EERA: Reflection Of Youth (Big Dada)

London-based but Norwegian by birth, Anna Lena Bruland shares a label with British hip-hop royalty Roots Manuva and (the pretenders to his throne, perhaps?) Edinburgh's Young Fathers. But although she cites trip-hop pioneers Portishead as an influence, there's little common ground with the slo-mo dub and rackety sonics of either of those label-mates. Instead, this bleak, atmospheric, guitar-based set recalls Cat Power, Anna Calvi, Joan As Policewoman and the less shouty and politicised inclusions in the Riot Grrrl canon (so not Bikini Kill, then). There's even a flavour of Cocteau Twins in Bruland's compositions, particularly on the soaring Beast and on Survived, which marks Reflection Of Youth's midpoint and is in some ways its fulcrum.

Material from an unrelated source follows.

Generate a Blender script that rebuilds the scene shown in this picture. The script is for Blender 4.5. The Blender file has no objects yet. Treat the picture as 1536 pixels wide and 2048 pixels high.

The off-tempo I Wanna Dance, meanwhile, has all the attack of a PJ Harvey howler, but Bruland is at her most potent when she's at her most pared back: on Christine, for example, with just a strummed electric guitar and punctuating electronic squalls to complement her double-tracked vocals and enigmatic words of love, and on 10,000 Voices, which hymns the experiences of her grandfather, a conductor with the Oslo Philharmonic Orchestra in the 1960s. Never obvious, and oozing with confidence, this is a strong debut from the young Norwegian.